2022.09.15
ལེགས་པར་བཤད་པ་ཤིང་གི་བསྟན་བཅོས།

疲れない処刑人の処刑を待っているということ

グンタン・リンポチェ『樹の教え』を読む・第11回
訳・文:野村正次郎

木を切り倒して切り分けて小刻みにする

木樵の人たちでさえすぐに疲れてしまう

そんな仕事を何劫も続けているのに

地獄の処刑人が疲れることなどはない

11

私たちがここで死んでゆき、地獄や餓鬼や畜生へ生まれてしまうのならば、自分たちが現在行なってきている罪業の積み重ねによって強烈な悪趣の苦しみだけを味わって生き続けていかなければならない。その最も代表的な境涯が地獄の衆生に生まれてしまう場合である。

木樵は樹を切ることを仕事としているが、一本の樹を切り倒して伐採し、それをある程度の長さに分割して、さらに小刻みにして加工し、最終的な木材の状態を作り出すだけでも大変な仕事である。樹木の伐採を行う時には、その木のサイズに応じた知識と体力が必要になる。大きな木になると重機を使用しないと切り倒すことができないし、伐採作業・処分用に分割する作業・抜根作業・分割後の加工など専門性が必要な仕事である。昔は斧や鋸を使って木を切り倒す作業を行なっていたが、最近はチェーンソーで行うようになっているが、このチェーンソーの使い方も手が滑ると指を切り落としてしまうこともあり、そんなに簡単ではない。ひとりで伐採できる樹もあるが、数人で伐採しなければいけない樹もあり、それを分割して運搬しやすくし、さらに小さく切って加工して、使いやすい状態に木材を加工するまでの工程をすべてひとりでやってみると、森林で一本の樹を切り出して一枚の板をつくるまでに大変な苦労と専門知識が必要となるのである。林業や木工業などに従事するためには、専門知識が必要なのはもちろんであるが、体力や持久力、そして適度に体力を回復するための休息が必要となる。熟練職人は手際がいいが、やはり人間なので疲労感がないという訳ではない。
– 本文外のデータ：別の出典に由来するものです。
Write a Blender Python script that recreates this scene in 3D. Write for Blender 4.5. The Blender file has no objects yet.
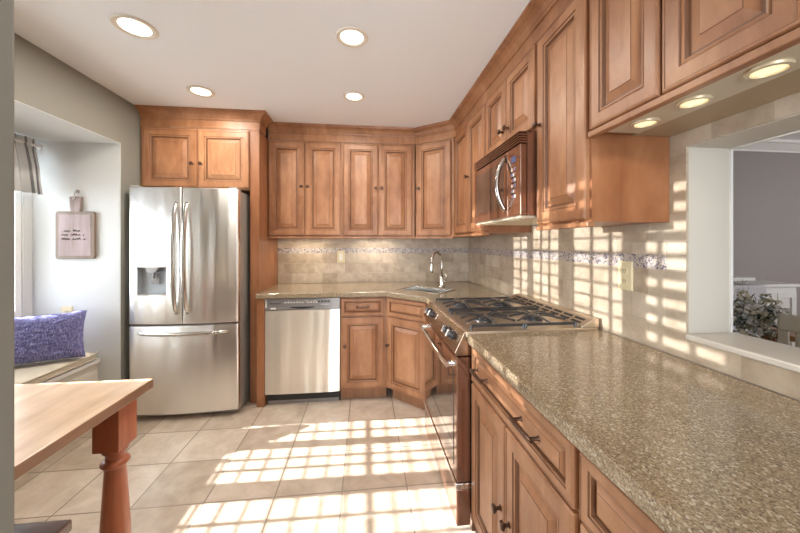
import bpy, bmesh, math, random
from mathutils import Vector, Matrix
random.seed(7)
SC = bpy.context.scene
COL = SC.collection
PI = math.pi
V3 = Vector

# ------------------------------------------------------------------ camera, world, lights, exposure
EYE = 1.3135
cam_d = bpy.data.cameras.new('camera'); cam = bpy.data.objects.new('camera', cam_d); COL.objects.link(cam)
cam.location = (0, 0, EYE); cam.rotation_euler = (PI/2, 0, -0.1104)
cam_d.sensor_width = 36; cam_d.lens = 316/800*36; cam_d.shift_y = -22.7/800
cam_d.clip_start = 0.02
SC.camera = cam
SC.view_settings.view_transform = 'Standard'
SC.view_settings.look = 'None'
SC.view_settings.gamma = 1
SC.view_settings.use_curve_mapping = False
SC.view_settings.exposure = 0.12

w = bpy.data.worlds.new('sky'); SC.world = w; w.use_nodes = True
bg = w.node_tree.nodes['Background']
bg.inputs[0].default_value = (0.86, 0.93, 1.0, 1); bg.inputs[1].default_value = 1.6

def aim(o, d):
    o.rotation_euler = V3(d).to_track_quat('-Z', 'Y').to_euler()

def sun(name, d, energy, color, angle):
    l = bpy.data.lights.new(name, 'SUN'); l.energy = energy; l.color = color; l.angle = math.radians(angle)
    o = bpy.data.objects.new(name, l); COL.objects.link(o); aim(o, d); o.location = (-6, 2, 5); return o

def area(name, loc, d, sx, sy, power, color):
    l = bpy.data.lights.new(name, 'AREA'); l.shape = 'RECTANGLE'; l.size = sx; l.size_y = sy
    l.energy = power; l.color = color
    o = bpy.data.objects.new(name, l); COL.objects.link(o); o.location = loc; aim(o, d); return o

sun('sun', (1, -0.026, -0.57), 26.0, (1.0, 0.96, 0.90), 0.5)
# added second sun, nearly level, makes the light patches on the right wall
sun('sun_added_level', (1, -0.05, -0.03), 5.5, (1.0, 0.95, 0.88), 0.3)
area('daylight_nook_window', (-2.62, 1.7, 1.36), (1, 0, 0.05), 1.45, 1.2, 75, (0.88, 0.94, 1.0))
area('rear_fill', (-0.2, -2.9, 1.35), (0, 1, 0.12), 2.4, 2.0, 125, (0.92, 0.96, 1.0))  # added fill light for the room, out of view behind the camera
area('daylight_dining_window', (5.8, 0.6, 1.5), (-1, 0.2, 0), 2.2, 1.6, 26, (1.0, 0.97, 0.93))

# ------------------------------------------------------------------ materials
def mat(name, color=(.5, .5, .5), rough=.5, metal=0.0, spec=.5, coat=0.0, emit=None, estr=0.0):
    m = bpy.data.materials.new(name); m.use_nodes = True
    b = m.node_tree.nodes['Principled BSDF']
    b.inputs['Base Color'].default_value = (*color, 1); b.inputs['Roughness'].default_value = rough
    b.inputs['Metallic'].default_value = metal; b.inputs['Specular IOR Level'].default_value = spec
    b.inputs['Coat Weight'].default_value = coat
    if emit:
        b.inputs['Emission Color'].default_value = (*emit, 1); b.inputs['Emission Strength'].default_value = estr
    return m

def nd(m, kind, **kw):
    n = m.node_tree.nodes.new(kind)
    for k, v in kw.items():
        if k.startswith('i_'):
            n.inputs[k[2:].replace('_', ' ')].default_value = v
        else:
            setattr(n, k, v)
    return n

def lk(m, a, b): m.node_tree.links.new(a, b)

def ramp(m, fac, stops):
    r = nd(m, 'ShaderNodeValToRGB')
    cr = r.color_ramp
    while len(cr.elements) < len(stops): cr.elements.new(0.5)
    for e, (p, c) in zip(cr.elements, stops):
        e.position = p; e.color = (*c, 1)
    lk(m, fac, r.inputs[0]); return r.outputs[0]

def coords(m, scale=(1, 1, 1), loc=(0, 0, 0), rot=(0, 0, 0)):
    t = nd(m, 'ShaderNodeTexCoord'); p = nd(m, 'ShaderNodeMapping')
    p.inputs['Scale'].default_value = scale; p.inputs['Location'].default_value = loc; p.inputs['Rotation'].default_value = rot
    lk(m, t.outputs['Object'], p.inputs[0]); return p.outputs[0]

def bsdf(m): return m.node_tree.nodes['Principled BSDF']

def bump(m, h, strength=.2, dist=.002):
    b = nd(m, 'ShaderNodeBump'); b.inputs['Strength'].default_value = strength; b.inputs['Distance'].default_value = dist
    lk(m, h, b.inputs['Height']); lk(m, b.outputs[0], bsdf(m).inputs['Normal'])

def wood(name, c1, c2, c3, rough=.38, scale=(14, 14, 1.6), coat=.10):
    m = mat(name, c2, rough, coat=coat)
    bsdf(m).inputs['Coat Roughness'].default_value = .25
    v = coords(m, scale)
    n = nd(m, 'ShaderNodeTexNoise', i_Scale=2.2, i_Detail=6.0, i_Roughness=.62, i_Distortion=.5); lk(m, v, n.inputs['Vector'])
    v2 = coords(m, (3, 3, 2))
    n2 = nd(m, 'ShaderNodeTexNoise', i_Scale=1.6, i_Detail=3.0); lk(m, v2, n2.inputs['Vector'])
    mx = nd(m, 'ShaderNodeMix'); mx.inputs[0].default_value = .45
    lk(m, n.outputs[0], mx.inputs[2]); lk(m, n2.outputs[0], mx.inputs[3])
    lk(m, ramp(m, mx.outputs[0], [(.35, c1), (.5, c2), (.65, c3)]), bsdf(m).inputs['Base Color'])
    bump(m, n.outputs[0], .06, .001)
    return m

M = {}
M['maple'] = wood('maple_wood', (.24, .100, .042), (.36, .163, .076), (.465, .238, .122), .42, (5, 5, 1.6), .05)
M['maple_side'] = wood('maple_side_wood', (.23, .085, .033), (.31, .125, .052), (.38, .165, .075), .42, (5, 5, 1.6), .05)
M['glaze'] = mat('dark_glaze', (.17, .07, .03), .42)
M['toe'] = wood('toe_kick_wood', (.25, .115, .052), (.34, .165, .08), (.41, .21, .11), .5)
M['cherry'] = wood('cherry_leg_wood', (.40, .115, .05), (.52, .17, .08), (.60, .22, .11), .3, (9, 9, 1.2))
M['butcher'] = wood('butcher_block_wood', (.55, .36, .21), (.68, .47, .30), (.78, .58, .40), .3, (9, 1.1, 9), .35)
M['butcher_edge'] = wood('table_edge_wood', (.22, .115, .065), (.31, .175, .105), (.38, .225, .14), .4, (9, 1.1, 9))
M['darkwood'] = wood('dark_bench_wood', (.08, .045, .035), (.13, .075, .06), (.19, .115, .09), .25, (2, 12, 12), .5)
M['diningwood'] = wood('dining_table_wood', (.30, .14, .06), (.40, .2, .09), (.48, .26, .12), .35, (2, 12, 12))
M['cream_underside'] = mat('cream_underside', (.62, .54, .42), .45)
M['ceiling'] = mat('ceiling_paint', (.87, .885, .90), .7)
M['paint'] = mat('greige_paint', (.235, .23, .20), .6)
M['paint_window_lit'] = mat('window_lit_greige_paint', (.64, .645, .63), .6)  # same wall paint, made paler to hold the window light
M['paint_opening'] = mat('cream_opening_paint', (.62, .58, .51), .55)
M['paint_dining'] = mat('dining_grey_paint', (.33, .29, .28), .6)
M['white'] = mat('white_trim_paint', (.80, .79, .77), .4)
M['shutter'] = mat('shutter_white', (.86, .86, .84), .35)
M['bronze'] = mat('oil_rubbed_bronze', (.11, .06, .04), .3, .8)
M['chrome'] = mat('chrome', (.82, .82, .82), .08, 1)
M['darkchrome'] = mat('dark_chrome', (.42, .38, .35), .15, 1)
M['nickel'] = mat('brushed_nickel', (.66, .64, .60), .22, 1)
M['iron'] = mat('cast_iron', (.045, .042, .044), .3)
M['almond'] = mat('almond_plastic', (.75, .65, .42), .35)
M['whiteplastic'] = mat('white_plastic', (.78, .76, .72), .35)
M['dark'] = mat('dark_gap', (.02, .018, .016), .6)
M['greyside'] = mat('fridge_side_grey', (.42, .40, .37), .4, .3)
M['dispenser'] = mat('dispenser_grey', (.44, .47, .50), .35, .2)
M['blackglass'] = mat('oven_black_glass', (.035, .022, .018), .04, 0, .9, 1.0)
M['brown_reflect'] = mat('wood_reflection_gloss', (.26, .125, .075), .07, .65, .9, .6)  # brown of the reflected wood cabinets put into the base colour
M['ctrlgrey'] = mat('control_panel_grey', (.30, .28, .27), .3, .5)
M['mark'] = mat('panel_marking', (.80, .78, .75), .5)
M['markdark'] = mat('panel_marking_dark', (.06, .055, .06), .5)
M['display'] = mat('display_blue', (.06, .08, .16), .2, emit=(.25, .4, .9), estr=.06)
M['lens'] = mat('lamp_lens', (.9, .85, .75), .4, emit=(1.0, .90, .74), estr=4.0)
M['pucklens'] = mat('puck_lamp_lens', (.9, .8, .5), .4, emit=(1.0, .86, .52), estr=.85)
M['cantrim'] = mat('can_trim_cream', (.78, .72, .62), .35)
M['tan_underside'] = mat('tan_underside', (.40, .30, .19), .45)
M['goldtrim'] = mat('cream_metal_trim', (.72, .62, .44), .3, .3)
M['signboard'] = wood('sign_wood', (.20, .14, .12), (.31, .225, .21), (.40, .30, .30), .5, (12, 12, 1.5), 0)
M['signedge'] = wood('sign_edge_wood', (.13, .085, .06), (.2, .14, .10), (.27, .19, .14), .5, (12, 12, 1.5), 0)
M['ink'] = mat('dark_ink', (.03, .025, .035), .6)
M['cushion'] = mat('cream_cushion_fabric', (.60, .53, .42), .85)
M['bluelamp'] = mat('blue_glass', (.05, .35, .75), .1)
M['vase'] = mat('vase_glass_green', (.25, .3, .28), .1)
M['leaf'] = mat('leaf_green', (.08, .13, .10), .6)
M['leafgrey'] = mat('leaf_grey_green', (.30, .35, .35), .6)
M['petal'] = mat('petal_cream', (.72, .66, .52), .6)
M['petalwhite'] = mat('petal_white', (.78, .76, .72), .6)
M['creamchair'] = mat('cream_chair_paint', (.50, .45, .35), .5)
M['whitefab'] = mat('white_upholstery', (.72, .71, .75), .8)
M['stone'] = mat('stone_sill', (.66, .61, .54), .3)

def stainless(name, col, rough, wav=.0):
    m = mat(name, col, rough, 1.0)
    b = bsdf(m); b.inputs['Anisotropic'].default_value = .85; b.inputs['Anisotropic Rotation'].default_value = ANISO
    t = nd(m, 'ShaderNodeTangent', direction_type='RADIAL', axis='Z'); lk(m, t.outputs[0], b.inputs['Tangent'])
    if wav:
        v = coords(m, (3.2, .2, .22))
        n = nd(m, 'ShaderNodeTexNoise', i_Scale=2.2, i_Detail=1.0); lk(m, v, n.inputs['Vector'])
        bump(m, n.outputs[0], wav, .02)
    return m
ANISO = 0.25
M['steel'] = stainless('brushed_stainless', (.95, .94, .92), .28, 1.0)
M['steel_dw'] = stainless('brushed_stainless_front', (.93, .89, .82), .38, 1.0)
M['steel_panel'] = mat('bronze_steel', (.42, .31, .22), .22, 1.0)
M['steel_warm'] = mat('warm_stainless', (.78, .67, .54), .34, 1.0)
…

地獄の処刑人もまたこれと同じような存在であるが、木樵のように疲れることはない、というところがポイントである。彼らには休息は全く必要ない。私たちが歩こうとすれば、大きな刃物で手足を真二つに切り、私たちが歩けなくする。歩けなくするだけではなく、地面に倒れるとすぐに私たちの全身の手足や胴体などをバラバラに分割する。さらにそれを小さく切り刻み、ミンチにしたり、ぶつ切りにしたりして、高温の油の入った鍋などに煮やすい状態に加工する。
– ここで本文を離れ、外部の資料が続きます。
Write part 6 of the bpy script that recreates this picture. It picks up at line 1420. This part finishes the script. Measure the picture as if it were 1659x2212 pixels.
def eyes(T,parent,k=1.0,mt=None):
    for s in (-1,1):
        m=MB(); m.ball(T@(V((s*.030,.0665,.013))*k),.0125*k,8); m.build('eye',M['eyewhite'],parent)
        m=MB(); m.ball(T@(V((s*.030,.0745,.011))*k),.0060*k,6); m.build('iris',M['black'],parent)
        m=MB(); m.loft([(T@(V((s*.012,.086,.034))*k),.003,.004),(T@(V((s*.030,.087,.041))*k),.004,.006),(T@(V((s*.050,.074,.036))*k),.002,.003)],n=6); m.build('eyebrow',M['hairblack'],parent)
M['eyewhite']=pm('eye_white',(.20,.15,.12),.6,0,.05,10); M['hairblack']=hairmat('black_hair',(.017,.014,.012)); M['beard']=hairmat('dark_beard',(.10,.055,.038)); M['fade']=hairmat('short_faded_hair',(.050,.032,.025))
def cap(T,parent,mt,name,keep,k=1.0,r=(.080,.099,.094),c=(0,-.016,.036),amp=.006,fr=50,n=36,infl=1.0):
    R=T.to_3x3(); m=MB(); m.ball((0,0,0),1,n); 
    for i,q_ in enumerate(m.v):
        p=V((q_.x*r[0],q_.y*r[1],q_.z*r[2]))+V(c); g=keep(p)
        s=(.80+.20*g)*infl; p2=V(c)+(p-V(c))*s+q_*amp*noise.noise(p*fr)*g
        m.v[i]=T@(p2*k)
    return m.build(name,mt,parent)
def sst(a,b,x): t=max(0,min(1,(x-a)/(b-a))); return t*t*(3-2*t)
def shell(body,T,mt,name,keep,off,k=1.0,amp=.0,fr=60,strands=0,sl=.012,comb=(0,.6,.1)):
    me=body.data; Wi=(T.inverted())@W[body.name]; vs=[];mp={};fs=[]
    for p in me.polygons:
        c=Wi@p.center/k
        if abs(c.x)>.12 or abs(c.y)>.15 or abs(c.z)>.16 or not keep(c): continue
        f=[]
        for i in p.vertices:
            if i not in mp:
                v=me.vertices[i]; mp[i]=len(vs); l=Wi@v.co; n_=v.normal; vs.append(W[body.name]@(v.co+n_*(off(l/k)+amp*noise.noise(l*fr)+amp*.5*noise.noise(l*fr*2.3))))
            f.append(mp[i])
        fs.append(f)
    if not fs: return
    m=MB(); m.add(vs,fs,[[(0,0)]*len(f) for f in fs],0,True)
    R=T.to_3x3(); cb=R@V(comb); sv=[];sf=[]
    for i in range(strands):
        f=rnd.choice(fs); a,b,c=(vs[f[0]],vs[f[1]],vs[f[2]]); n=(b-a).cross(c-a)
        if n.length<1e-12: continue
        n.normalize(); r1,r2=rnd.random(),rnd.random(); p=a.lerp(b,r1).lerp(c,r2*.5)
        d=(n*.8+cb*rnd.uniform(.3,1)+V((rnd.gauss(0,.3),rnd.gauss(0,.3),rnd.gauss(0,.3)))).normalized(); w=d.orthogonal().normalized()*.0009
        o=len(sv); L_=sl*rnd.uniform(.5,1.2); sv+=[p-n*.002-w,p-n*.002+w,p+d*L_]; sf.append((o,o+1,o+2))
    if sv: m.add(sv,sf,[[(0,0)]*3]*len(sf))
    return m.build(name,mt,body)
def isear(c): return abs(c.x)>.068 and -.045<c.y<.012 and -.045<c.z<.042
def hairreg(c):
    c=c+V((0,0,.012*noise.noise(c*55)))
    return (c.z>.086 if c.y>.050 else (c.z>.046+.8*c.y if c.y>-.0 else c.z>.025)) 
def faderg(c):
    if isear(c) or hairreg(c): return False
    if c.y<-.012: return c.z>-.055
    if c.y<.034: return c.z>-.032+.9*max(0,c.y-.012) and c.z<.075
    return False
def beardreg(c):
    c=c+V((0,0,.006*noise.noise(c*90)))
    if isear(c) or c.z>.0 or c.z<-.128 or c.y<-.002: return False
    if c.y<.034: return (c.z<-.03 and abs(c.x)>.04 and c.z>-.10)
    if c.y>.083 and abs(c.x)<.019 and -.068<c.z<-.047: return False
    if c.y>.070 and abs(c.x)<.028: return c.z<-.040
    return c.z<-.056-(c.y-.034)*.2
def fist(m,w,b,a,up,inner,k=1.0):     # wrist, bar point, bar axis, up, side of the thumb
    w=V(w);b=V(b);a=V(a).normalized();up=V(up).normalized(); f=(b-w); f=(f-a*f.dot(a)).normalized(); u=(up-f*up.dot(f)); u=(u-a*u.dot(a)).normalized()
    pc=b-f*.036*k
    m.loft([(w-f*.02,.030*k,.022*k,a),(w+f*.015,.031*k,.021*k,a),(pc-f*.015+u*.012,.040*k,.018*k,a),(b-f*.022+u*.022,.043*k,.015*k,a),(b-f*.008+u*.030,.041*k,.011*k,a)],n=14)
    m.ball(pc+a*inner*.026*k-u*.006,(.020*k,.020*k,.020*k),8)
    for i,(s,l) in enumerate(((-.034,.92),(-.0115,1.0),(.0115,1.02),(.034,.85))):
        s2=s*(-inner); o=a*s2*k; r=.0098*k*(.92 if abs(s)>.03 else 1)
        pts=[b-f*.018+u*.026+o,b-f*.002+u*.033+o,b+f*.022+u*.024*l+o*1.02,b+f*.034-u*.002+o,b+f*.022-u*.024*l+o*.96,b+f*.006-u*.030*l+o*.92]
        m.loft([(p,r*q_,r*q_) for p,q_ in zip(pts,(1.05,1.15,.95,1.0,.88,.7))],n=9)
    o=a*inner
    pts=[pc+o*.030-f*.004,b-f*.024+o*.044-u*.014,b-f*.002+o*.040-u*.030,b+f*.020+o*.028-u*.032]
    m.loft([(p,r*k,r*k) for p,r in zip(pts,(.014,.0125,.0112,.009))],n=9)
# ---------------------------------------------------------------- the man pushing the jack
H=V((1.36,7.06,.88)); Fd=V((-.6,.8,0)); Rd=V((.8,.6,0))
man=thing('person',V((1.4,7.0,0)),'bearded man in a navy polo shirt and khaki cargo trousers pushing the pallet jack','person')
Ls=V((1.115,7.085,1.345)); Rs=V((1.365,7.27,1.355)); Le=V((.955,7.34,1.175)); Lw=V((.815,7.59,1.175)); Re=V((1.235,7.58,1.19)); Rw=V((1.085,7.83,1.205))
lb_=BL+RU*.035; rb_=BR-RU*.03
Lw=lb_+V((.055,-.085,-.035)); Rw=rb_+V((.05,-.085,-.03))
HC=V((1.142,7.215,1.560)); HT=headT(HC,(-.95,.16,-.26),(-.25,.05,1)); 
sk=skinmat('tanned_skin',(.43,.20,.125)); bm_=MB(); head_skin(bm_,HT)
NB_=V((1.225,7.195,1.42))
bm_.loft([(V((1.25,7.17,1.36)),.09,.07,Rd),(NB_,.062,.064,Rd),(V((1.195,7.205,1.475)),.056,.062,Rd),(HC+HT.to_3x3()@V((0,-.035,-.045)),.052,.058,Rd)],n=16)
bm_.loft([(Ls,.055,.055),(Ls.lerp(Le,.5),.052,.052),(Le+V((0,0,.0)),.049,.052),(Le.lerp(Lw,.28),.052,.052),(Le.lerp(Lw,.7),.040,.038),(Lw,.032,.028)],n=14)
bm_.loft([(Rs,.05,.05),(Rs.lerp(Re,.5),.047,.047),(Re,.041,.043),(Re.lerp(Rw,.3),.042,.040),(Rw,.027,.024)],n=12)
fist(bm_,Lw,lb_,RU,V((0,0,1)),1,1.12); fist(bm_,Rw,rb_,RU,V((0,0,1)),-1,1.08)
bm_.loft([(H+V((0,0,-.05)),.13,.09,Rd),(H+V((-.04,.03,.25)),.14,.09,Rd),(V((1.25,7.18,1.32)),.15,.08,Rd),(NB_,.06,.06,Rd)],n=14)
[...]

地獄の処刑人は処刑の専門家であり、地獄の処刑は、苦痛を与える目的で行うものであるので、私たちの手足を切り刻む時も、あえて我々に苦痛や恐怖が起こるような方法で私たちの手足や指を切り刻み、生皮を少しずつ剥がしてゆき、我々が気絶するならば、すぐに意識を回復するような方法をとって、出来るだけ私たちが苦痛を強く感じるようにする。彼らは疲れないので効率良い作業はしないし、効率良く作業することは、私たちの苦痛が短時間しか持続しないので、なるべく強い痛みがなるべく長く続くような方法を選択する。そしてそのための専門知識をもっているのである。地獄の衆生に生まれた場合には、寿命が非常にながいので、なかなか死ぬことはできないし、死にそうなのでやめてくれといっても、決して処刑人たちが手加減してくれることなどはないのである。地獄は悪趣の代表例であり、苦しみが大きく、苦しみが多い境涯に従ってその衆生の人口は増加するという原則がある。
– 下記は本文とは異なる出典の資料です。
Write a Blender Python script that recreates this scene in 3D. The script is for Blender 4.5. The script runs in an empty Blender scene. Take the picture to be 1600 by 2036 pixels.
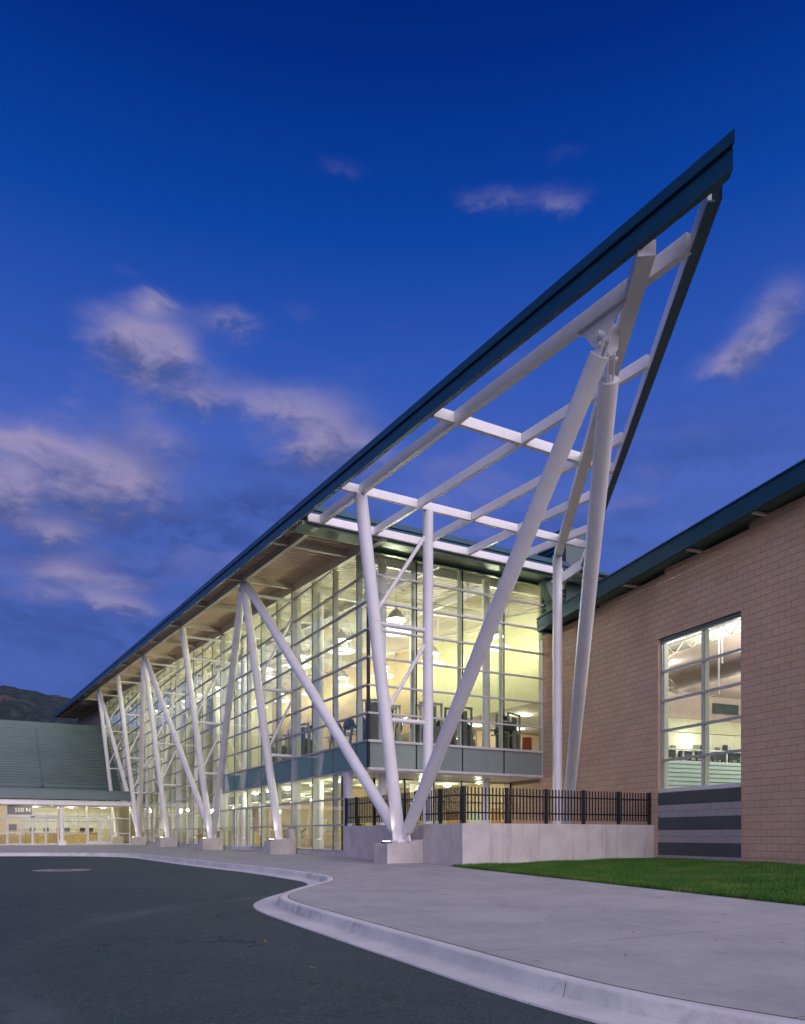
import bpy, math, random
import numpy as np
from mathutils import Vector, Matrix
random.seed(7); rng = np.random.default_rng(7)
SC = bpy.context.scene
COL = SC.collection
R = math.radians

# ------------------------------------------------------------------ camera
cam_d = bpy.data.cameras.new('camera'); cam = bpy.data.objects.new('camera', cam_d); COL.objects.link(cam)
cam.location = (-12.36, -24.764, .87); cam.rotation_euler = (R(90), 0, -math.atan2(.4864, .8737))
cam_d.sensor_fit = 'HORIZONTAL'; cam_d.sensor_width = 36; cam_d.lens = 36 * 1509 / 1600
cam_d.shift_y = (1659 - 1018) / 1600; cam_d.clip_end = 20000; cam_d.clip_start = .1
SC.camera = cam
# ------------------------------------------------------------------ render / view
SC.render.engine = 'CYCLES'
cy = SC.cycles
cy.use_denoising = True
cy.max_bounces = 7; cy.diffuse_bounces = 4; cy.glossy_bounces = 4; cy.transmission_bounces = 6; cy.transparent_max_bounces = 24
cy.sample_clamp_indirect = 6; cy.caustics_reflective = False; cy.caustics_refractive = False
SC.view_settings.view_transform = 'Standard'; SC.view_settings.look = 'None'
SC.view_settings.exposure = 0; SC.view_settings.gamma = 1
# ------------------------------------------------------------------ world: dusk sky with clouds
wd = bpy.data.worlds.new('World'); SC.world = wd; wd.use_nodes = True
WN = wd.node_tree; WN.nodes.clear()
class G:
    """tiny node-graph helper"""
    def __init__(s, tree): s.t = tree
    def n(s, ty, **kw):
        nd = s.t.nodes.new(ty)
        for k, v in kw.items():
            if k.startswith('i_'):
                key = k[2:]; key = int(key) if key.isdigit() else key.replace('_', ' ')
                s.put(nd.inputs[key], v)
            else: setattr(nd, k, v)
        return nd
    def put(s, sock, v):
        if isinstance(v, bpy.types.NodeSocket): s.t.links.new(v, sock)
        else: sock.default_value = v
    def m(s, op, a, b=0.0, c=0.0, clamp=False):
        nd = s.t.nodes.new('ShaderNodeMath'); nd.operation = op; nd.use_clamp = clamp
        for i, v in enumerate((a, b, c)): s.put(nd.inputs[i], v)
        return nd.outputs[0]
    def mix(s, f, a, b, bt='MIX'):
        nd = s.t.nodes.new('ShaderNodeMix'); nd.data_type = 'RGBA'; nd.blend_type = bt
        s.put(nd.inputs[0], f); s.put(nd.inputs[6], a); s.put(nd.inputs[7], b); return nd.outputs[2]
    def ramp(s, f, pts, interp='EASE'):
        nd = s.t.nodes.new('ShaderNodeValToRGB'); cr = nd.color_ramp; cr.interpolation = interp
        while len(cr.elements) < len(pts): cr.elements.new(.5)
        for e, (p, c) in zip(cr.elements, pts):
            e.position = p; e.color = (*c, 1) if len(c) == 3 else c
        s.put(nd.inputs[0], f); return nd.outputs[0]
    def mr(s, v, a, b, c=0.0, d=1.0, ty='SMOOTHSTEP'):
        nd = s.t.nodes.new('ShaderNodeMapRange'); nd.interpolation_type = ty
        for i, q in enumerate((v, a, b, c, d)): s.put(nd.inputs[i], q)
        return nd.outputs[0]
    def noise(s, vec, scale, detail=4, rough=.55, dist=0):
        nd = s.t.nodes.new('ShaderNodeTexNoise')
        if vec is not None: s.put(nd.inputs['Vector'], vec)
        nd.inputs['Scale'].default_value = scale; nd.inputs['Detail'].default_value = detail
        nd.inputs['Roughness'].default_value = rough; nd.inputs['Distortion'].default_value = dist
        return nd.outputs[0]
g = G(WN)
tc = g.n('ShaderNodeTexCoord').outputs['Generated']
sx = g.n('ShaderNodeSeparateXYZ', i_0=tc); X_, Y_, Z_ = sx.outputs
zc = g.m('MAXIMUM', Z_, 0.0)
base = g.ramp(zc, [(0, (.066, .118, .37)), (.16, (.066, .124, .43)), (.40, (.074, .138, .51)), (.52, (.028, .095, .455)),
                   (.62, (.004, .056, .36)), (.72, (.0006, .024, .215)), (.80, (.0004, .013, .14)), (1, (.0006, .014, .13))], 'LINEAR')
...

しかるに私たちの来世で最も転生する可能性が高い境涯が地獄ということになり、地獄に生まれ後になって、あの時こうしておいた方がいいと思っても仕方がないし、地獄の処刑人に免罪をもとめてもはや手遅れである。地獄の処刑人たちの仕事はあまりよいものではないが、それよりも自業自得で地獄へと生まれてきた者たちの方が深刻な罪状や問題を抱えていたのである。いまはそんな悪趣に生まれている訳でないし、いまのうちに悪趣に生まれないようにするための対策がある。いまのこの我々の時はまずは処刑を猶予してもらえている執行猶予期間にほかならない。